Attendu que le préjudice résultant des actes de concurrence déloyale est représenté par la perte des mandats et des honoraires afférents et la perte de chance de les voir renouveler, éventuellement pour certains sur de longues périodes ; qu'il convient de fixer le montant des dommages et intérêts réparant ce préjudice à 70 000 euro ;

Attendu qu'il ne peut être prononcé contre la SAS Cabinet Espargillière l'interdiction de la " poursuite de tout agissement anticoncurrentiel ", ces agissements étant par nature proscrits ; que les premiers juges ne pouvaient interdire à la SAS Cabinet Espargillière de " démarcher et de proposer son mandat de syndic pendant les 5 années à venir dans les copropriétés pour lesquelles la SAS Foncia CGI était mandatée au jour du départ de Monsieur Eric Barrière " ; que cela reviendrait à imposer à la SAS Cabinet Espargillière une interdiction de concurrence en ce qui concerne certains clients alors que la libre et saine concurrence est de mise, sauf pour la SAS Cabinet Espargillière à ne pas enfreindre les règles et usages commerciaux en matière de concurrence ;

Attendu que la publication et l'affichage de la décision s'imposaient, d'autant plus que la SAS Cabinet Espargillière avait utilisé des procédés déloyaux en recourant à la presse ; que cependant, ces mesures de publicité ne devront pas être réitérées, si elles ont été effectuées au titre de l'exécution provisoire ; qu'il suffit que la condamnation soit portée à une reprise à la connaissance du public ; que la SAS Cabinet Espargillière pourra procéder à la publication et à l'affichage à ses frais, conformément aux dispositions du jugement et dans un délai de trois mois à compter de la signification du présent arrêt s'il lui apparaît opportun de le faire, l'arrêt ayant réduit les condamnations prononcées à son encontre ;

Attendu que l'équité commande de faire application de l'article 700 du Code de procédure civile ; que la partie tenue aux dépens devra payer à la SAS Foncia CGI une somme de 3 500 euro au titre des frais exposés et non compris dans les dépens, en cause d'appel ;

Par ces motifs, LA COUR, statuant par arrêt contradictoire, prononcé par sa mise à disposition au greffe de la Cour d'appel d'Aix-en-Provence à la date indiquée à l'issue des débats, conformément à l'article 450 alinéa 2 du Code de procédure civile.
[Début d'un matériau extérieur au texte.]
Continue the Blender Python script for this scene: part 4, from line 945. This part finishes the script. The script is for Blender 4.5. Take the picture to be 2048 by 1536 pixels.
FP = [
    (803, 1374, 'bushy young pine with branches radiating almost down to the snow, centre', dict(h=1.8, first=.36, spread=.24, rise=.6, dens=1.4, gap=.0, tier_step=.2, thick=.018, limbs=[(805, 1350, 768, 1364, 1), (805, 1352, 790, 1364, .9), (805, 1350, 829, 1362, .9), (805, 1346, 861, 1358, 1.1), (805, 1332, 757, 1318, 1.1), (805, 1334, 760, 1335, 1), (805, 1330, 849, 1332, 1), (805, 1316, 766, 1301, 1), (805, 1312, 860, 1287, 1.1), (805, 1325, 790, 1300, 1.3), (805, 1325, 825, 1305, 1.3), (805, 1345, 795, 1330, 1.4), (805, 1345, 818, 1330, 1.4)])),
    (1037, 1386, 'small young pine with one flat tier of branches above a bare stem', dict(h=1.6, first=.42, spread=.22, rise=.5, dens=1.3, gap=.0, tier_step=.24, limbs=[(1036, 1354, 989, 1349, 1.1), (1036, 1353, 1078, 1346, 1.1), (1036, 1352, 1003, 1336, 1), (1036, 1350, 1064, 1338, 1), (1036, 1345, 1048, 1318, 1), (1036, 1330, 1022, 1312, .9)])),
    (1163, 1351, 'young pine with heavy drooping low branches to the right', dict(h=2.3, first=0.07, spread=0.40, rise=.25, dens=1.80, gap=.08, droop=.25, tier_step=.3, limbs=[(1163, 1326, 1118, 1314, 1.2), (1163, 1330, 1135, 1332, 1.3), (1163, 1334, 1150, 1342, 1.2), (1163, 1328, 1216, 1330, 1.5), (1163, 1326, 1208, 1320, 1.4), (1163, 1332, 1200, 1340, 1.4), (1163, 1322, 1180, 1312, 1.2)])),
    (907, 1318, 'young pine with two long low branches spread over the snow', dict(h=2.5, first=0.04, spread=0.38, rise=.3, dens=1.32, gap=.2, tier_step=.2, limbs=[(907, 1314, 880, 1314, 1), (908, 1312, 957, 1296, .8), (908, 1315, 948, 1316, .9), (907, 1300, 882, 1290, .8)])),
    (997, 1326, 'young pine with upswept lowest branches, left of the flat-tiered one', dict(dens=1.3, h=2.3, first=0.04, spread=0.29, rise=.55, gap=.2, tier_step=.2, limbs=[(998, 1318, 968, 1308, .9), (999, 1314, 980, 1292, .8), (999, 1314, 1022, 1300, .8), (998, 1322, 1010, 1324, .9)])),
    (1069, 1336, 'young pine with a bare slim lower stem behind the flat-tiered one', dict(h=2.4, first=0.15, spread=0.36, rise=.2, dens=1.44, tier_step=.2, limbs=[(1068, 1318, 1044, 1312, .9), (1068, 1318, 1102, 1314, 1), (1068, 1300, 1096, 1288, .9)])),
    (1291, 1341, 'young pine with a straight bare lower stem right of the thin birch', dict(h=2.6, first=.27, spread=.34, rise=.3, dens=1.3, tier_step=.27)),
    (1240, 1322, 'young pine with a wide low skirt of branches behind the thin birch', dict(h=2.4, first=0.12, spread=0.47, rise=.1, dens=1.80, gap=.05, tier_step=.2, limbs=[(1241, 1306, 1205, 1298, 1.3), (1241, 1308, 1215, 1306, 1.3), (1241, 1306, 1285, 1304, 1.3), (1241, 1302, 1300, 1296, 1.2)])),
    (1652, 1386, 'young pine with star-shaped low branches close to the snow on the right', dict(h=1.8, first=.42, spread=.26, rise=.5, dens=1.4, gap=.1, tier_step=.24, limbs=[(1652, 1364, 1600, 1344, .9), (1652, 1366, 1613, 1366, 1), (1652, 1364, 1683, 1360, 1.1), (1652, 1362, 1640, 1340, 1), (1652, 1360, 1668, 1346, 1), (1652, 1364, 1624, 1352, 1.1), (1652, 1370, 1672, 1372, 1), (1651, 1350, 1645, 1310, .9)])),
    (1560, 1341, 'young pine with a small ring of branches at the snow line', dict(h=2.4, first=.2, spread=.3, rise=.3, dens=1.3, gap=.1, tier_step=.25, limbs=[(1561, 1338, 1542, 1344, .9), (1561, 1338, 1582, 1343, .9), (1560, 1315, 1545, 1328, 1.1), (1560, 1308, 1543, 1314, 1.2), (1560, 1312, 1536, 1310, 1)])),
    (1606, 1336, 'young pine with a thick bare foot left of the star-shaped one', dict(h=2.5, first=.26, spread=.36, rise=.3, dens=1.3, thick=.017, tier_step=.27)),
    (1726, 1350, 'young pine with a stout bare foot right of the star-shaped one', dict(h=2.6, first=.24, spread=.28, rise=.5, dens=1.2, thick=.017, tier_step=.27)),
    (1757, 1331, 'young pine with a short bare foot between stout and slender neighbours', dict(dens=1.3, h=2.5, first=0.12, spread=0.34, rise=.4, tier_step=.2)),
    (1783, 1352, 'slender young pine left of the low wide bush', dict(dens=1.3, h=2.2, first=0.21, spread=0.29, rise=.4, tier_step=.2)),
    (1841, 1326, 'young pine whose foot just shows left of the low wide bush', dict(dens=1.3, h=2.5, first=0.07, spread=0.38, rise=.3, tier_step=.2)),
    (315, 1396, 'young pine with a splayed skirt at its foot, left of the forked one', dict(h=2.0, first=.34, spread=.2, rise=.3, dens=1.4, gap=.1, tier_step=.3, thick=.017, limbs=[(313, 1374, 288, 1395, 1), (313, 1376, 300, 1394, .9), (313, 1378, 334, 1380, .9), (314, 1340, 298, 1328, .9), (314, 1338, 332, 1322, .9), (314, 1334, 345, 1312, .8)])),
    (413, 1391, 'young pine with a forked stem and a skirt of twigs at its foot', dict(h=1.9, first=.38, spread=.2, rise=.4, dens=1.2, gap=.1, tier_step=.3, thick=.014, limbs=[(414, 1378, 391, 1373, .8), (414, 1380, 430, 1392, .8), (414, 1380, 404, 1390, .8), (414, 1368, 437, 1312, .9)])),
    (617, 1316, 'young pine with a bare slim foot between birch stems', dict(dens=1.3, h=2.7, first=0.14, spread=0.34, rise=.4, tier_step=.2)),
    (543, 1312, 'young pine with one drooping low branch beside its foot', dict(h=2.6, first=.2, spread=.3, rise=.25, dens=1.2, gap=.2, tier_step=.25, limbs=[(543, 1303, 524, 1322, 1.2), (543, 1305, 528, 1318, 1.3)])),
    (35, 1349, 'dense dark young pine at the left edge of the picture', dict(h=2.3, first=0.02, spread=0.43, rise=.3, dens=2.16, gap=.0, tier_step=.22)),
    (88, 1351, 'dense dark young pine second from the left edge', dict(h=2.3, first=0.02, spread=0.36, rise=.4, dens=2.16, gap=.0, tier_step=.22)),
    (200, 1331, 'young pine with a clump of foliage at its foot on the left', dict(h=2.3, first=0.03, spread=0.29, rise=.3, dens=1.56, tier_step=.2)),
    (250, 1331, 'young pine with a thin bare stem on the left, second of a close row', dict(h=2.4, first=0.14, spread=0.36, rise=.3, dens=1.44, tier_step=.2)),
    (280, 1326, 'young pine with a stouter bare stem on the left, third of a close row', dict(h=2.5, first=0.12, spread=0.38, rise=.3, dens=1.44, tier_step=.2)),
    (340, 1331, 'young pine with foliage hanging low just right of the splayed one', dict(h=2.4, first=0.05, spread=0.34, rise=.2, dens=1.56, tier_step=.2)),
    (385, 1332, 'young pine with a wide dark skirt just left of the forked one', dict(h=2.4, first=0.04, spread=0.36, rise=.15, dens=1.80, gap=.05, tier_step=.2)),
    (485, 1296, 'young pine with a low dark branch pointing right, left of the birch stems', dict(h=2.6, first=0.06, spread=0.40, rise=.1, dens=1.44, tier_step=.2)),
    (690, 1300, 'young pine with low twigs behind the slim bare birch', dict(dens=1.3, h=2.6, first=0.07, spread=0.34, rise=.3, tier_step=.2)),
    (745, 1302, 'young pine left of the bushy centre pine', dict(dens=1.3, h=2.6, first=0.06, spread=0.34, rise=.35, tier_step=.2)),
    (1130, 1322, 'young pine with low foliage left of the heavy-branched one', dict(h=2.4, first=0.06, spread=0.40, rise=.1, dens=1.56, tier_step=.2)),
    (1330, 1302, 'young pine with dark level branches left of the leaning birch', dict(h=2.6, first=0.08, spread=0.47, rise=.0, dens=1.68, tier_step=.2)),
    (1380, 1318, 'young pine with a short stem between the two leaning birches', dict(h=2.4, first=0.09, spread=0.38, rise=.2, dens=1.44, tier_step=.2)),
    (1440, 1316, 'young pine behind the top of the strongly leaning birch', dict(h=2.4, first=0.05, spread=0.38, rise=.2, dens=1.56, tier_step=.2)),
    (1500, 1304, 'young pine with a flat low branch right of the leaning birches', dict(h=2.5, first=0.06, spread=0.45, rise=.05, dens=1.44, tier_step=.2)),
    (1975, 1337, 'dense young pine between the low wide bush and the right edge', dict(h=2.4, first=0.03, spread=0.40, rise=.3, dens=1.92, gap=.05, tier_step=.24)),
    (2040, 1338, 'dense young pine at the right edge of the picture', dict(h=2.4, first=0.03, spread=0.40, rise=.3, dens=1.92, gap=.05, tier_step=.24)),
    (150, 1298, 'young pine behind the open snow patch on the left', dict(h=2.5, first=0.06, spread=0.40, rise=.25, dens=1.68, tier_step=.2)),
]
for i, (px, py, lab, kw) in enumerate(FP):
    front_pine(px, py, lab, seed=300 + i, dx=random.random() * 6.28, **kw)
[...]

Reçoit l'appel de la SAS Cabinet Espargillière comme régulier en la forme. Au fond, confirme le jugement déféré en toutes ses dispositions, sauf celles ayant condamné la SAS Cabinet Espargillière à payer à la SAS Foncia CGI la somme de 90 270 euro et ayant prononcé envers la SAS Cabinet Espargillière diverses interdictions. Statuant à nouveau partiellement, condamne la SAS Cabinet Espargillière à porter et payer à la SAS Foncia CGI la somme de 70 000 euro à titre de dommages et intérêts avec intérêts au taux légal à compter du prononcé du jugement frappé d'appel et celle de 3 500 euro au titre de l'article 700 du Code de procédure civile, en cause d'appel. Déboute la SAS Foncia CGI de ses demandes tendant à ce qu'il soit interdit à la SAS Cabinet Espargillière " de poursuivre tout agissement anticoncurrentiel à l'égard de la SAS Foncia CGI " et " de démarcher et de proposer son mandat de syndic dans les cinq années à venir à compter du présent jugement dans les copropriétés pour lesquelles la SAS Foncia CGI était mandatée au jour du départ de Monsieur Eric Barrière ". Dit que les mesures de publication et d'affichage du présent arrêt seront effectuées pour autant qu'elles ne l'ont pas déjà été au titre de l'exécution provisoire, sauf à la SAS Cabinet Espargillière à les exécuter spontanément. Condamne la SAS Cabinet Espargillière aux entiers dépens de l'instance, dont distraction au profit de la SCP d'avoués associés Agnès Ermeneux-Champly et Laurence Levaique, sur son affirmation de droit, en application de l'article 699 du Code de procédure civile.